▸ TASK:
Retype exactly what runs from the first line of the data to the line with "xr = xa_ * (1", keeping both of those lines and skipping pictures.

## BEGIN MATERIAL

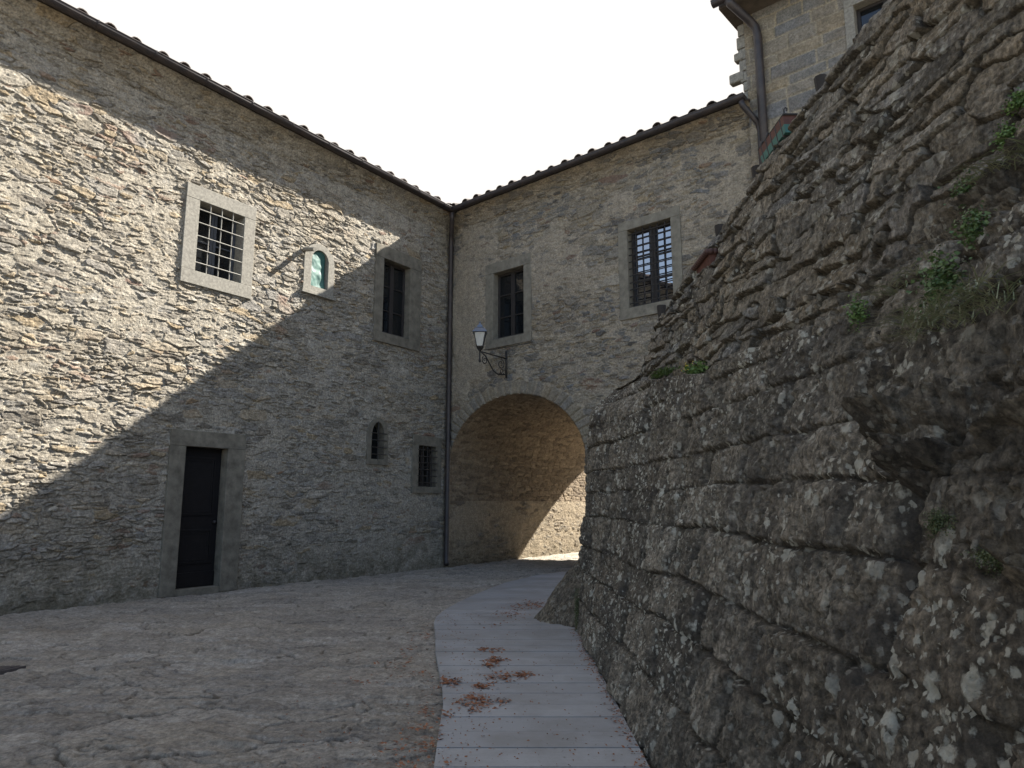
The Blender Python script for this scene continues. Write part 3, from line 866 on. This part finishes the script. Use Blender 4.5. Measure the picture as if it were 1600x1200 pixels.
zt = np.interp(sB, TS, TV)[:, None] + .08 * (fbm(Sg * 3.2, Sg * 0, 951, 4) - .5)
Z = 2.2 + Q * (zt - 2.2)
Uw = Sg + .18 * (fbm(Sg * 1.3, Z * 1.3, 952, 3) - .5) + .025 * (fbm(Sg * 6, Z * 6, 953, 3) - .5)
Vw = Z + .20 * (fbm(Sg * 1.2 + 4, Z * 1.2, 954, 3) - .5) + .05 * (fbm(Sg * 6, Z * 8, 955, 3) - .5) * .6
ea, ia, xa, ya = rubble(Uw, Vw, .42, .17, 960, .8, 3.5)
eb, ib, xb, yb = rubble(Uw + 2, Vw + 2, .30, .10, 965, .8, 3.5)
k = fbm(Sg * .9, Z * 1.2, 970, 3); uA = k > .46
e = np.where(uA, ea, eb); i = np.where(uA, ia, ib); lx = np.where(uA, xa, xb); ly = np.where(uA, ya, yb)
e = np.minimum(e, np.abs(k - .46) * 8)
dome = sstep(.01, .085, e + .08 * (fbm(Sg * 12, Z * 16, 971, 4, .6) - .5))
h = .085 * dome * (.5 + .5 * rnd(i, 1)) + .09 * dome * ((rnd(i, 2) - .5) * lx + (rnd(i, 3) - .65) * ly)
h += .014 * facets(Uw, Vw, .15, .075, 976) + .008 * facets(Uw, Vw, .06, .035, 977)
h += .036 * (fbm(Sg * 6, Z * 9, 972, 5, .62) - .5) + .04 * (fbm(Sg * 1.2, Z * 1.2, 973, 2) - .5) + .026 * (fbm(Sg * 22, Z * 26, 974, 4, .62) - .5)
mo = (1 - sstep(.02, .15, e)) * .9
P = pB + Sg[..., None] * dB + (Z - 3.0)[..., None] * upB + (h - .04)[..., None] * nB * (1 - CP)[..., None] + CP[..., None] * np.array([.5, .05, -.12])
stair = grid('stair_wall', P, M_STAIR, loc=(2, 6, 2.4), attr=sd(i, mo), flip=True)
tag(stair, 'sloping rubble wall climbing to the right above the big-block wall, its edge against the gatehouse', 'stair wall')

# ================================================================== ROCK OUTCROP
yc = np.linspace(.9, 5.0, 760); zc = np.linspace(.95, 3.75, 600)
Yc, Zc = np.meshgrid(yc, zc, indexing='ij')
xb_ = pB[0] + (8.16 - Yc) * math.tan(R(8)) + .3 * (Zc - 3.0)
xa_ = .80 + np.interp(Yc, YB, BB) * Zc
tt = sstep(1.5, 3.1, Zc)
xr = xa_ * (1 - tt) + np.maximum(xb_, xa_) * tt
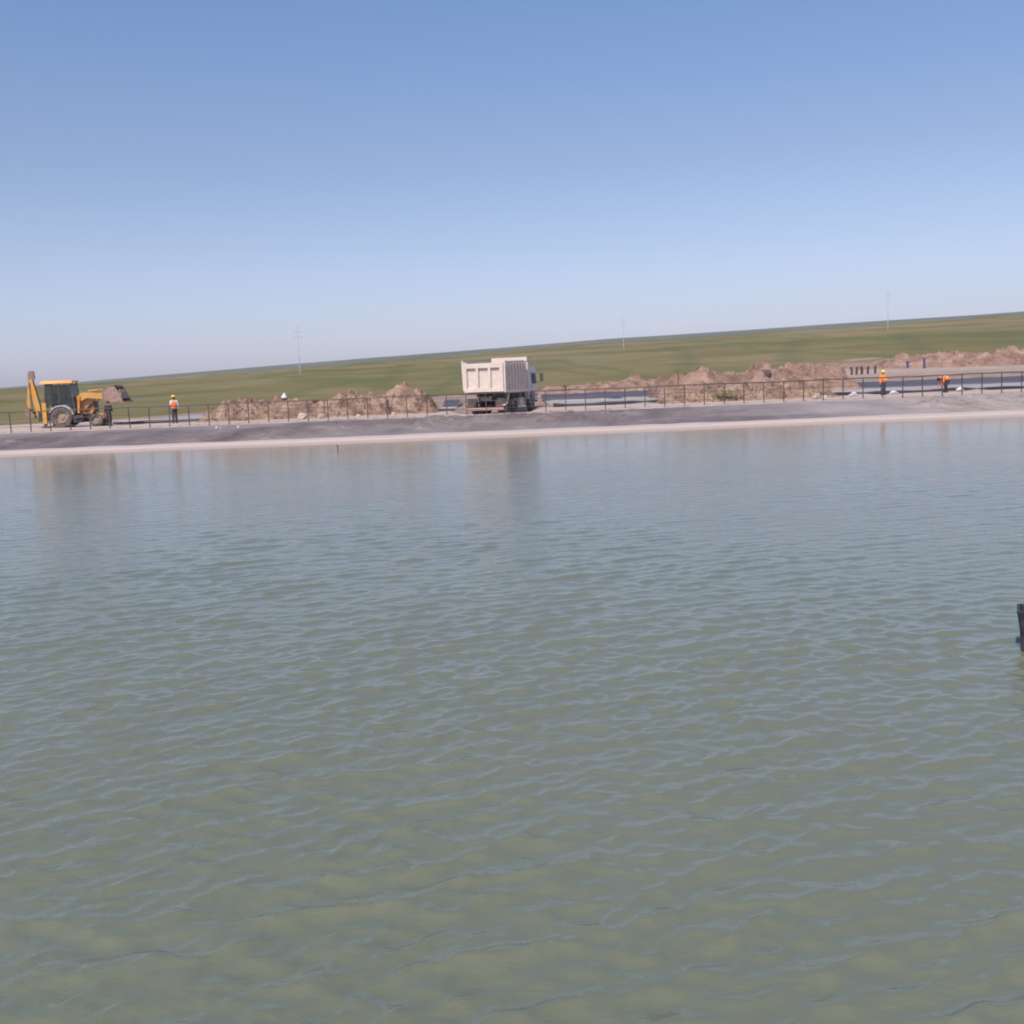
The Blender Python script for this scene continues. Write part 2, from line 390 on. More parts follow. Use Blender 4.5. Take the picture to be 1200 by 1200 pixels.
ty = np.linspace(0, 1, 46)[:, None]
Xl = np.repeat(xs[None, :], 46, 0); Yl = 57.45 + (64.0 - 57.45)*ty + Xl*0
Zl = .225 + (.91 - .225)*ty**.92 + Xl*0
def fold(X, Y, seed, ang, freq, amp, mlo):
    u = X*math.cos(ang) + Y*math.sin(ang); v = -X*math.sin(ang) + Y*math.cos(ang)
    rg = 1 - np.abs(fbm(u*freq, v*freq*.12, 3, seed))*4; rg = np.clip(rg, 0, 1)**2
    msk = np.clip((fbm(X*.07, Y*.05, 2, seed+50) - mlo)*5, 0, 1)
    return rg*amp*msk
wr = fold(Xl, Yl*1, 61, R(40), 1.6, .30, -.15) + fold(Xl, Yl, 62, R(-15), .9, .14, .0) + fbm(Xl*.5, Yl*.5, 4, 66)*.09
wr = wr*np.sin(np.clip(ty, 0, 1)*math.pi)**.4
Zl = Zl + wr + fbm(Xl*.3, Xl*0, 3, 44)*.03
l = N('liner')
base = l.ramp(l.noise(.5, 7, (1, .6, 1), .6), [(.3, (.112, .083, .073)), (.55, (.178, .135, .118)), (.75, (.245, .19, .166))])
dusty = l.ramp(l.noise(.35, 6, (1, .7, 1)), [(.35, (.27, .225, .20)), (.65, (.385, .312, .278))])
base = l.mix(l.attr('dusty'), base, dusty)
base = l.mix(l.ramp(l.noise(1.1, 6, (.5, 2, 1)), [(.55, 0.0), (.75, .45)]), base, (.40, .31, .30))
l.link(base, l.p.inputs['Base Color']); l.p.inputs['Roughness'].default_value = .55; l.p.inputs['Specular IOR Level'].default_value = .3
l.link(l.bump(l.noise(2.5, 5), .04), l.p.inputs['Normal'])
du = np.clip((Xl - 15.5)/4, 0, 1)*.8 + np.clip(fbm(Xl*.12, Yl*.3, 3, 77)*1.6, 0, .35)
liner = grid_obj('pond_liner', Xl, Yl, Zl, l.m, attrs={'dusty': np.clip(du, 0, 1)})
tag(liner, 'wrinkled dark grey geomembrane liner covering the far bank below the fence', 'liner')
# bare crest strip between liner and fence
tyc = np.linspace(0, 1, 8)[:, None]; Xc = np.repeat(xs[None, :], 8, 0); Yc = 63.85 + tyc*1.0 + fbm(Xc*.5, Xc*0, 3, 12)*.12*(1-tyc)
Zc = .925 + .03*np.sin(tyc*3.14) + fbm(Xc*.9, Yc*.9, 3, 14)*.04 - .02*(tyc > .9)
Zc[0] = .80
c = N('crest_soil'); c.link(c.ramp(c.noise(.8, 7), [(.3, (.29, .22, .185)), (.7, (.43, .33, .285))]), c.p.inputs['Base Color']); c.p.inputs['Roughness'].default_value = 1
tag(grid_obj('path', Xc, Yc, Zc, c.m), kind='structure')
# near bank where the camera stands
xs2 = np.linspace(-150, 150, 120); ys2 = np.array([-200, -60, -10, 0, .6, 3.0, 6.0]); zs2 = np.array([.9, 1.0, 1.1, 1.12, .95, .0, -1.2])
X2, Y2 = np.meshgrid(xs2, ys2); tag(grid_obj('near_bank', X2, Y2, zs2[:, None] + X2*0, 'crest_soil'), kind='structure')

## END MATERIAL

▸ RESPONSE FOR THIS EXERCISE:
The Blender Python script for this scene continues. Write part 3, from line 866 on. This part finishes the script. Use Blender 4.5. Measure the picture as if it were 1600x1200 pixels.
zt = np.interp(sB, TS, TV)[:, None] + .08 * (fbm(Sg * 3.2, Sg * 0, 951, 4) - .5)
Z = 2.2 + Q * (zt - 2.2)
Uw = Sg + .18 * (fbm(Sg * 1.3, Z * 1.3, 952, 3) - .5) + .025 * (fbm(Sg * 6, Z * 6, 953, 3) - .5)
Vw = Z + .20 * (fbm(Sg * 1.2 + 4, Z * 1.2, 954, 3) - .5) + .05 * (fbm(Sg * 6, Z * 8, 955, 3) - .5) * .6
ea, ia, xa, ya = rubble(Uw, Vw, .42, .17, 960, .8, 3.5)
eb, ib, xb, yb = rubble(Uw + 2, Vw + 2, .30, .10, 965, .8, 3.5)
k = fbm(Sg * .9, Z * 1.2, 970, 3); uA = k > .46
e = np.where(uA, ea, eb); i = np.where(uA, ia, ib); lx = np.where(uA, xa, xb); ly = np.where(uA, ya, yb)
e = np.minimum(e, np.abs(k - .46) * 8)
dome = sstep(.01, .085, e + .08 * (fbm(Sg * 12, Z * 16, 971, 4, .6) - .5))
h = .085 * dome * (.5 + .5 * rnd(i, 1)) + .09 * dome * ((rnd(i, 2) - .5) * lx + (rnd(i, 3) - .65) * ly)
h += .014 * facets(Uw, Vw, .15, .075, 976) + .008 * facets(Uw, Vw, .06, .035, 977)
h += .036 * (fbm(Sg * 6, Z * 9, 972, 5, .62) - .5) + .04 * (fbm(Sg * 1.2, Z * 1.2, 973, 2) - .5) + .026 * (fbm(Sg * 22, Z * 26, 974, 4, .62) - .5)
mo = (1 - sstep(.02, .15, e)) * .9
P = pB + Sg[..., None] * dB + (Z - 3.0)[..., None] * upB + (h - .04)[..., None] * nB * (1 - CP)[..., None] + CP[..., None] * np.array([.5, .05, -.12])
stair = grid('stair_wall', P, M_STAIR, loc=(2, 6, 2.4), attr=sd(i, mo), flip=True)
tag(stair, 'sloping rubble wall climbing to the right above the big-block wall, its edge against the gatehouse', 'stair wall')

# ================================================================== ROCK OUTCROP
yc = np.linspace(.9, 5.0, 760); zc = np.linspace(.95, 3.75, 600)
Yc, Zc = np.meshgrid(yc, zc, indexing='ij')
xb_ = pB[0] + (8.16 - Yc) * math.tan(R(8)) + .3 * (Zc - 3.0)
xa_ = .80 + np.interp(Yc, YB, BB) * Zc
tt = sstep(1.5, 3.1, Zc)
xr = xa_ * (1 - tt) + np.maximum(xb_, xa_) * tt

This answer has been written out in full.